幕末単身赴任下級武士の食日記 青木直己 ちくま文庫 2016年9月10日発行

紀州藩の衣紋方、酒井伴四郎の日記をもとに、江戸への道中、勤番侍として江戸での生活、特に食生活について紹介した本です。

江戸時代の下級武士というと生活を切り詰める貧乏生活を想像していたのですが、必ずしもそうでもないようです。楽しくやっているようです。

素麺は夏によく食しますがこれが七夕の食べ物であったとか、汁粉は冬に限らず年中食べていたとか、いろいろ紹介される当時の食習慣は面白いです。

食べ物のことだけでなく、よく登場する「叔父様」も楽しい人です。

主人公伴四郎は衣紋方という服装係なので、武術とは無縁だったと思われますが、時代の流れで長州征伐に出陣して勇ましく戦っていることも興味深いことです。

伴四郎は実に筆まめです。食べたもの買ったものを詳細に記録してくれました。こうした筆まめな人がいるおかげで後世の私達が昔の生活の実態を垣間見ることができます。

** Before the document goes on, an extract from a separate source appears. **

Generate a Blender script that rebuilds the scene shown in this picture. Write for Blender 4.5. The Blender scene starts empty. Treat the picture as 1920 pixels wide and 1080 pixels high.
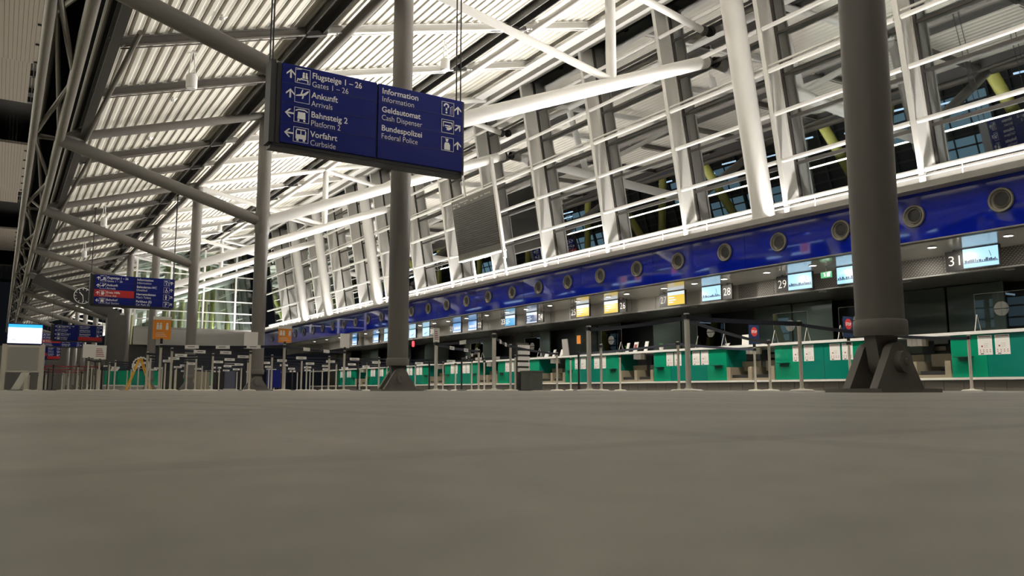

さらに幸いだったのはその書き物が紛失離散しなかったことです。これは子孫が偉いのです。多くの家に先祖が書いたものがあるはずですが、いろいろな理由で日の目を見ないで永久に失われたものが多いはずです。わが家でも明治大正期に商売をやっていたころの帳簿類や手紙類が行李に入って、私が子供の頃までは確かに残っていたのですが、今は何も残っていません。どこへ消えたものか、ときどき思い出してはがっかりするくらい残念なことです。

著者は羊羹で有名な「虎屋」に長く勤務していたとのことです。傍から見ると仕事と趣味を両立させた実に才能ある方のようです。ともあれ、こういう楽しい本を上梓していただいた著者に感謝。